Today’s guest contributor is Steven Ladd, Superintendent, Elk Grove Schools, California
Beside the hammer mentioned in the blog by Kingston, the other widely used and multi-faceted tool in most toolboxes is duct tape. When standardized test results for individual students are taped together--figuratively speaking--as a means of examining student performance, educators receive a macro view. Looking at mean grade-level scores of students is helpful as a way to reveal aggregate student trend data. But aggregate data reports don’t help teachers know what individual students need. Kingston’s commentary that standardized tests are misguided as a tool for informing instruction is right on point.
How students are assessed fundamentally drives the way in which teachers plan and deliver instruction. If we accept the fact that one of the most significant aspects of the new Common Core State Standards is assessment, then we acknowledge the critical need to ensure that assessments add value to the teaching and learning process.
Teachers are now incorporating the Common Core State Standards into their lessons, re-designing how they will present content, and changing how they will assess their students’ academic performance. In doing so, if they are to continue to differentiate instruction in the classroom, then teacher-developed assessments will be even more essential.
It is, therefore, critically important to understand that while there should be, and likely will be, professional development to support teachers in the development of assessments aligned to Common Core State Standards, that is the beginning not the end of the task of ensuring the success of the Common Core. If the federal and state governments and foundations that have supported the Common Core want to protect their investment, they must understand that more professional learning will be necessary to ensure that the assessments guide instruction. Our teachers deserve a lot of support as they learn how to tie assessment to their daily work.
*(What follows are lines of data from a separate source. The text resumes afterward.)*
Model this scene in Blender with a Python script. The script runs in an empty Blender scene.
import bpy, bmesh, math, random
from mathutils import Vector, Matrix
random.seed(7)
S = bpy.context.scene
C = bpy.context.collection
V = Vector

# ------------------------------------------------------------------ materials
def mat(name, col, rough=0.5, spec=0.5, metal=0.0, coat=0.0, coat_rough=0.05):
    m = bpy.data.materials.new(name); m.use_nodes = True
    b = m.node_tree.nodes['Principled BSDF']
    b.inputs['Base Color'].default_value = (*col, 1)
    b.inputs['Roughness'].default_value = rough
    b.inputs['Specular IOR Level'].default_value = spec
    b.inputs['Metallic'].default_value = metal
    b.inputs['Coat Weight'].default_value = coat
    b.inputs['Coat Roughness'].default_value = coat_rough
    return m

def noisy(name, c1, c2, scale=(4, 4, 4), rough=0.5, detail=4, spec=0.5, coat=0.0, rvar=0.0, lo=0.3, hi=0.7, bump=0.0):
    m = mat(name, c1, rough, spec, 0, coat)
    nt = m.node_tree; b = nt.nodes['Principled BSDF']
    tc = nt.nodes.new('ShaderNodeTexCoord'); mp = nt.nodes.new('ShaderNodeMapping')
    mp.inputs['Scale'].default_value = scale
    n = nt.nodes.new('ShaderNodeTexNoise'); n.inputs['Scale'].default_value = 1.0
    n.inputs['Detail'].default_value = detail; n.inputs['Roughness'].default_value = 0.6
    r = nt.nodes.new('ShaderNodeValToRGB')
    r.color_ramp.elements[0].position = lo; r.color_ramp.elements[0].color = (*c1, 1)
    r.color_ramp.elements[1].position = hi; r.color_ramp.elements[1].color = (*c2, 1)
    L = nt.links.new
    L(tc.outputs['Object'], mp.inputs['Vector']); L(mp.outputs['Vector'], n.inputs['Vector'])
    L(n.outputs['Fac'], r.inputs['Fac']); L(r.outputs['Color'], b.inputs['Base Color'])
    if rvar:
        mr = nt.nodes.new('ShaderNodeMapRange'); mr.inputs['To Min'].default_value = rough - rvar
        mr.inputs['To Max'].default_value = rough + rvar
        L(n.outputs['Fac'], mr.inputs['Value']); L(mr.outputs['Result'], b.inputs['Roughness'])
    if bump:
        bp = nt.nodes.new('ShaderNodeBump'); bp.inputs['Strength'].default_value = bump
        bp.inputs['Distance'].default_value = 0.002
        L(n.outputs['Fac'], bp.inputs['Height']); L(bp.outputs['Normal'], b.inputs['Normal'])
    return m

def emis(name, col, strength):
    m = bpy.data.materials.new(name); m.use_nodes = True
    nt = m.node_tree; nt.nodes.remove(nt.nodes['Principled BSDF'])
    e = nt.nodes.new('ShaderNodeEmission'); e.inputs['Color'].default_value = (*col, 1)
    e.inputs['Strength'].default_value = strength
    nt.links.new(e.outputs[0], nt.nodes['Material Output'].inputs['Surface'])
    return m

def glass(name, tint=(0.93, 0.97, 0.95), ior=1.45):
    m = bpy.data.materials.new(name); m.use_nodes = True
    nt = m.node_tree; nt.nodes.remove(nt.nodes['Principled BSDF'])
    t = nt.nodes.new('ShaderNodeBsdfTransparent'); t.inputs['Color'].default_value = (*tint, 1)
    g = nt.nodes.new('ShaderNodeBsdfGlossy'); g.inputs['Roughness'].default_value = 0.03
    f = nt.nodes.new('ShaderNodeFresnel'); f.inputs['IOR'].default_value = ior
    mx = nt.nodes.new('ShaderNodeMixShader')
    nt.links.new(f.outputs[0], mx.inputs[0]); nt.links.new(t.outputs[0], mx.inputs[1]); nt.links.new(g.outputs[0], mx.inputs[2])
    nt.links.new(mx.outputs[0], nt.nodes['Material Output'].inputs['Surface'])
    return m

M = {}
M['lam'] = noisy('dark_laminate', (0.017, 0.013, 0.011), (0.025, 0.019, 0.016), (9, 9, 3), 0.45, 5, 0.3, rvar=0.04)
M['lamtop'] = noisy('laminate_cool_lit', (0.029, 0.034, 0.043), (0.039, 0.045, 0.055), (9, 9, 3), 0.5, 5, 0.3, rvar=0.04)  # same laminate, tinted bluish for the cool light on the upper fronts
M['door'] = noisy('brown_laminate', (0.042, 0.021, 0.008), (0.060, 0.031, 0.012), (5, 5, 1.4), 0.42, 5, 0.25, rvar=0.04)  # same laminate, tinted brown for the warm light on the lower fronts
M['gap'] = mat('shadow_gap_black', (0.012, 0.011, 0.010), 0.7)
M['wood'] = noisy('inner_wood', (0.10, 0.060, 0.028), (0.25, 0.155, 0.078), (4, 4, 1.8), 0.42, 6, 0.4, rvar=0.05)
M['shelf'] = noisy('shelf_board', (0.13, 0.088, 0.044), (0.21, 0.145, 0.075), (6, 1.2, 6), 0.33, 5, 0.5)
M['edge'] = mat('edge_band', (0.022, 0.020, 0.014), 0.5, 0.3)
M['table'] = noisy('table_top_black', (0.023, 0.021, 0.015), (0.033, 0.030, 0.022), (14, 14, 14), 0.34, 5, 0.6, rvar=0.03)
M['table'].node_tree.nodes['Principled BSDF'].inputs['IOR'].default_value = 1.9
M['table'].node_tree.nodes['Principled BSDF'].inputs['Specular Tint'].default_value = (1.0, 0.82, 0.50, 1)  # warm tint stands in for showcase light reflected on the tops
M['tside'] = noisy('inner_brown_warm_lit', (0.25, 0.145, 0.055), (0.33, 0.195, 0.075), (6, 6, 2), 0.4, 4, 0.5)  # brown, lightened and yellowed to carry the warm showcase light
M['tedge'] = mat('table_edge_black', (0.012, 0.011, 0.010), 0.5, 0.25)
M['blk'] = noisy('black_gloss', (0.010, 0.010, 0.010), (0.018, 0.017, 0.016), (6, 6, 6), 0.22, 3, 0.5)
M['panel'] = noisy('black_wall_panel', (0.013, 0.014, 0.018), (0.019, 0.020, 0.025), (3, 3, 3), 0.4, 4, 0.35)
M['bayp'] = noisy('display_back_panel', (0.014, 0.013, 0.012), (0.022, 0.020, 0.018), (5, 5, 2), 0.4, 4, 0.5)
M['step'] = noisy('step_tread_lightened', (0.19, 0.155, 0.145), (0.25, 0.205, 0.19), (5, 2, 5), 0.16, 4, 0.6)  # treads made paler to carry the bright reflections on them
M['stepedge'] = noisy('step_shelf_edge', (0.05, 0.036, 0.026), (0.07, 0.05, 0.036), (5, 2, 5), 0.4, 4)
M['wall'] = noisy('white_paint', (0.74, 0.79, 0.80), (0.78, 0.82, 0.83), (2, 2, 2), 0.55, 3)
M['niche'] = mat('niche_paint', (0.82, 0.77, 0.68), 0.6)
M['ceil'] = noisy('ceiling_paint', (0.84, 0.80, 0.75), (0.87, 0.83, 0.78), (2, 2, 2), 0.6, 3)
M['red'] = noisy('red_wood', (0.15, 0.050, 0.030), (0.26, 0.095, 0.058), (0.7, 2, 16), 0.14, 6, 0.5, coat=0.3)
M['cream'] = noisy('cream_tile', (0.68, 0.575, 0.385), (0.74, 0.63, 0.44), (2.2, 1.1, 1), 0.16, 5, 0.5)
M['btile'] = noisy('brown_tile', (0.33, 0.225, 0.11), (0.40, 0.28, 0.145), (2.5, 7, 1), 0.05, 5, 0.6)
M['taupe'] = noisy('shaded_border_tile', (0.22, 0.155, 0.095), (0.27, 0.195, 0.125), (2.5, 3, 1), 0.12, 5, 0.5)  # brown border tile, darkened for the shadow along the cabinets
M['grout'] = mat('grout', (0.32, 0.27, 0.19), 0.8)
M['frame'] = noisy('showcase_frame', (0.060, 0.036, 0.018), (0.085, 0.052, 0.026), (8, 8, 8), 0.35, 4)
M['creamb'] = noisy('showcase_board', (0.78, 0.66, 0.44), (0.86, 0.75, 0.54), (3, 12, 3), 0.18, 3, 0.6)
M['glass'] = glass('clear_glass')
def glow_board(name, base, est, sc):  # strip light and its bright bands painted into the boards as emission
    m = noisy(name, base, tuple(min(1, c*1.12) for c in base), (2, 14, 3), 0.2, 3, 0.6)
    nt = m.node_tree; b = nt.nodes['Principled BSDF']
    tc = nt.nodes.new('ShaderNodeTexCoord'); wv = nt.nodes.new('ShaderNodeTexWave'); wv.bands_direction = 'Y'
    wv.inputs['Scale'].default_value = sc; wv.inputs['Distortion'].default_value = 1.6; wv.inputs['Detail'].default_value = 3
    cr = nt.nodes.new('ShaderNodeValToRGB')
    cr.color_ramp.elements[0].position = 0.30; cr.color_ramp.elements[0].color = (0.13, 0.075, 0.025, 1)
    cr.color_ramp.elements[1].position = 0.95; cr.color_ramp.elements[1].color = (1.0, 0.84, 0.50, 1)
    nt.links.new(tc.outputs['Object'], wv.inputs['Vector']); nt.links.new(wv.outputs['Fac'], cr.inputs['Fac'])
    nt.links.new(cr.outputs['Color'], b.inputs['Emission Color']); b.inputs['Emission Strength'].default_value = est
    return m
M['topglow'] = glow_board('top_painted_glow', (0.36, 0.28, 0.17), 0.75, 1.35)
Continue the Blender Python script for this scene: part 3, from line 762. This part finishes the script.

Newly developed assessments must be constructed in a manner that informs instruction. Dr. Kingston sheds light on how new assessments may be developed with the use of the Cognitively Based Assessment of Learning (CBAL) as one research initiative. The Dynamic Learning Maps Alternate Assessment developed at the University of Kansas represents an exciting new approach that uses the principles of CBAL to deliver assessments aimed at informing teaching and learning, at the level of the individual student.
Educators have a right to expect that Common Core assessments included in professionally produced curriculum materials (such as textbooks, supplemental materials, and standardized tests) incorporate design elements such as those introduced at the University of Kansas. Professional materials may evolve to include supports that would serve both to define what students did (and did not) understand and to identify strategies that teachers could employ to re-introduce and fortify student knowledge of specific content.
Such an approach, far from replacing a teacher, would work as a tool to strengthen assessment. In the end, the shift in design would add value to learning.
Assessments are designed to be both formative as well as summative. This is one area where hammers and duct tape won’t suffice. There is no benefit to hammering out or taping together standardized tests that haven’t been designed to guide instruction. New challenges provide new opportunities. That’s true for standards. It’s true for educators. And it should be true for the people developing assessments as well.